1. Control (of the complete system and of each divisible element):
   1. Automatic configuration of the power system based on predicted energy flow;
   2. Automatic system isolation and reconfiguration such that, in the event of a single failure in electrical power sources, stores, distribution system or associated control systems, the impact on the operational performance of the ship is as agreed with LR and there is no impact on the ship’s ability to complete its mission;
   3. System performance optimisation, independent of primary control functions covering emissions, efficiency, availability, reliability or operating cost; and
   4. Control of stores with load smoothing, peak shaving, dynamic response or other optimisation capability.
2. Alarm and monitoring:
   1. Degradation of power quality;
   2. Remaining time for continued operation of the power system at current operating conditions and levels of power consumption. This may take the form of a real-time performance capability plot;
   3. System performance covering energy consumption, emissions, efficiency, availability, reliability or operating cost; and
   4. Health and condition of hybrid electrical power system components including the effects of ageing on electrical energy storage devices.
3. Protection and safety:
   1. Automatic isolation and reconfiguration of the power system on detection of abnormal energy flow;
   2. Consequence analysis determining the remaining time for continued operation of the power system under stated operating and load conditions following the most significant single failure.

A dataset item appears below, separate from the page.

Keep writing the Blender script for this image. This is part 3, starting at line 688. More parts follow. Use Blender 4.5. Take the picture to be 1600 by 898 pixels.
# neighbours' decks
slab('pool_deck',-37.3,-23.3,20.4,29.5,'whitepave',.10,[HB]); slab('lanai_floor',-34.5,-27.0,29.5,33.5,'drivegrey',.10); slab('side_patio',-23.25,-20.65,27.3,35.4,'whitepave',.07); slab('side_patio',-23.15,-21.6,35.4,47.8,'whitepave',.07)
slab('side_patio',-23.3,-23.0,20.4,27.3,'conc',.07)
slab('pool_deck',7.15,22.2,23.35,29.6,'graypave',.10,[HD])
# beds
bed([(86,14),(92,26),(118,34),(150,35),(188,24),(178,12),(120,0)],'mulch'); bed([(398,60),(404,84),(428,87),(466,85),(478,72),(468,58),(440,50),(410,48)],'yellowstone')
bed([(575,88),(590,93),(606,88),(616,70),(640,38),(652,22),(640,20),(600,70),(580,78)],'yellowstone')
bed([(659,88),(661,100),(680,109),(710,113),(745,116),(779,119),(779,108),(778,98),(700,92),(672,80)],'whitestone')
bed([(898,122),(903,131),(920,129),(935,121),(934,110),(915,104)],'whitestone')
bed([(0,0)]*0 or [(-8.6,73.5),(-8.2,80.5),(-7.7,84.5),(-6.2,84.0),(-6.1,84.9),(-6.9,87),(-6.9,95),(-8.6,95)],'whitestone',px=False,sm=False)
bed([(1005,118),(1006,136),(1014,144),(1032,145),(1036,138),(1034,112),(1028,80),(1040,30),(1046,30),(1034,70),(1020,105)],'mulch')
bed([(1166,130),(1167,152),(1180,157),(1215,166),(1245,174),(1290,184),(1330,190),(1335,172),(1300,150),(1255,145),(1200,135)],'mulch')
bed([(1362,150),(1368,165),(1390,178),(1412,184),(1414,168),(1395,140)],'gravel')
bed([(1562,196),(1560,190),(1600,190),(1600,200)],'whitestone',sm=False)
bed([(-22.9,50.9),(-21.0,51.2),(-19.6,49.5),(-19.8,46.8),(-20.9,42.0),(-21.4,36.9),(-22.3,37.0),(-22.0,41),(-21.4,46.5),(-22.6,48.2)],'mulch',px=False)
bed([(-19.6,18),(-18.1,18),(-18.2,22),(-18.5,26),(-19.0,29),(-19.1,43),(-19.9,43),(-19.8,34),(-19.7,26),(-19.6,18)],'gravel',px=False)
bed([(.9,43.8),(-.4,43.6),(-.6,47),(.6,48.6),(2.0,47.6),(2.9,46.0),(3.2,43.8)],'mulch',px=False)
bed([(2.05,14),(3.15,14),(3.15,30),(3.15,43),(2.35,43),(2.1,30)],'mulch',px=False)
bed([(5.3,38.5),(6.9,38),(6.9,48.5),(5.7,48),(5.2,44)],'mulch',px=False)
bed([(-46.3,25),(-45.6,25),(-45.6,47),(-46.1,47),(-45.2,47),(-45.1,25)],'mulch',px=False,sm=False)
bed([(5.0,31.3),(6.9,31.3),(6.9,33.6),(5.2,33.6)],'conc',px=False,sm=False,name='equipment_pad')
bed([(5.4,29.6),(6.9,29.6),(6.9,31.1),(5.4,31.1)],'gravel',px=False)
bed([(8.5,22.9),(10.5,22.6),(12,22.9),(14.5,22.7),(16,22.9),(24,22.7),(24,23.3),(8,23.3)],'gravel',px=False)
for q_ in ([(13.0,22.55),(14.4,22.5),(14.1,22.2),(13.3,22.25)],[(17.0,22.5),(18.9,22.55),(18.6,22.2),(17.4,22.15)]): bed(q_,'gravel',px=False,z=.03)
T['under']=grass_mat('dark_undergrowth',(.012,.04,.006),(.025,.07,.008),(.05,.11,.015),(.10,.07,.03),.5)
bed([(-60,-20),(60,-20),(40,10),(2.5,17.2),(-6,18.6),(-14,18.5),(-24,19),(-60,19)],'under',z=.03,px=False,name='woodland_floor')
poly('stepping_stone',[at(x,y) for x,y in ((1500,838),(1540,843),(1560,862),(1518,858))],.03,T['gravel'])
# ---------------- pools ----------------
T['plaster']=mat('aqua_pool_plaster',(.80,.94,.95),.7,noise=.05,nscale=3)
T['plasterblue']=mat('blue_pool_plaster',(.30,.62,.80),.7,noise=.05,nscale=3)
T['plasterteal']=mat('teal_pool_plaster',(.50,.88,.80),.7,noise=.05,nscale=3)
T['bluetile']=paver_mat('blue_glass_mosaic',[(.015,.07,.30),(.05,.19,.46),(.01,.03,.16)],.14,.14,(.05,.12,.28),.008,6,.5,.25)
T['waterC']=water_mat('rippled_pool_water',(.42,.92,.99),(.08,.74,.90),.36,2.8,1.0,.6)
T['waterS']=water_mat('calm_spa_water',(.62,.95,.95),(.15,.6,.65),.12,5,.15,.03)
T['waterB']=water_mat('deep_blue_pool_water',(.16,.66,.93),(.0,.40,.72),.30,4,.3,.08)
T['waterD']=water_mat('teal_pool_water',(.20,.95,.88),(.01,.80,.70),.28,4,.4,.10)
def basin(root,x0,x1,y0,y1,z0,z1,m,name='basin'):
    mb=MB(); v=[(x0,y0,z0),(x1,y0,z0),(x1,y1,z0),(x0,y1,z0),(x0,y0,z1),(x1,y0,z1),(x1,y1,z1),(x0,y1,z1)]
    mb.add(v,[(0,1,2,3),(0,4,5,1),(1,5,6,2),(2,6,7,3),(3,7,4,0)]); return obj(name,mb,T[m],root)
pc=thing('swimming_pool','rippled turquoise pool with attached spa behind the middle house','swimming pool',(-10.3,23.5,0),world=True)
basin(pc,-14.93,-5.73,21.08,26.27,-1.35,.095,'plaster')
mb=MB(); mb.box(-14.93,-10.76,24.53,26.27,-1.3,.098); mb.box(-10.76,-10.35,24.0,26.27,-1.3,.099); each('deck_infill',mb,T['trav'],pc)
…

This may take the form of an onboard off-line simulation derived from, or an integral element of, the simulation described in Vol 3, Pt 1, Ch 6, 7.6 Energy flows 7.6.3; and
   3. Automatic detection of faults detailed in the system level FMEA with display of mitigating actions.

5.6.8 A description of functionality including also not described in Vol 3, Pt 1, Ch 6, 5.6 Energy management 5.6.4 and Vol 3, Pt 1, Ch 6, 5.6 Energy management 5.6.6 is to be submitted.